We have a word spoken over us everyday at the moment and it’s the word isolation
John Mark Comer distinguishes isolation with solitude
Where isolation is escape; solitude is engagement
where isolation is danger; solitude is safety
where isolation can be like painting a target on your back for the tempter; solitude is openning yourself up to God
solitude is when you set aside time to feed and water and nourish your soul. To let it grow into health and maturity. Isolation is what we crave when we lack solitude
So let’s commit to turning our isolation into solitude.
Becoming intentional about how we will use this time.
For me I need to make a change.
I need to get to bed for 9.30 (not staying up for one more episode of Agent Carter - I’m always the one who says ‘we’ve got time for another’). Not anymore
By going to bed early, I can then get up earlier and commit to at least 30 minutes of solitude before the kids get up (so that’s 6.30am)

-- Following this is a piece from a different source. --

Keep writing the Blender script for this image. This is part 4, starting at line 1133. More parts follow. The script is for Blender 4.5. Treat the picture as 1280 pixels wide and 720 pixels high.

If I have a day like Jesus had with the feeding of the 5,000 after a horrendous week, then I stay up until I’ve had that time with God
I’m realising that the personal quiet time with God that my mother installed in me from a child, isn’t just a good thing to do, or something that I aught to do. It’s an essential
How you fit it in, I don’t know. That’s between you and God. What I do know is that I’ve met many people over the years who have said, “I’ll be able to get my prayer life sorted once I’ve got that promotion, once my kids a a bit older, once our kids are at uni, once I’ve reached retirement, at the end of this project, once my assignments are handed in, once my life is a bit more balanced. Just look at the biblical charachters. How many well balanced people are in there? Don’t wait, use this time to get a new pattern in. Are you an early bird, then deffinately move things so you can do it in the morning. Are you a night owl, think about what time will suit you. But at least daily, when will you have that time with God.
I did feel him speak to me this morning about guilt as a tool in the hand of the enemy. Not to feel guilty for not having done it, but to look forward to embarking on the adventure of a lifetime by taking ourselves away from distraction and waiting on God.
So I’m going to pray this prayer, and then we’re going to have some gentle quiet time with God. As we’re on the internet and for those on the phone, I will play some gentle music, if we were in church we’d go for 5 minutes of complete silence, but it you want complete silence, can I encourage you to turn your volume off and join us back in 5 minutes as we join together in our final act of sung worship
And I leave you with this
God honours the time we give him, he meets us when we come to him however much or little. But how much more peace, joy, patience and love would we experience if we went seeking him in the space of silence and solitude on a daily basis.
When did you last intentionally seek the prescence of God?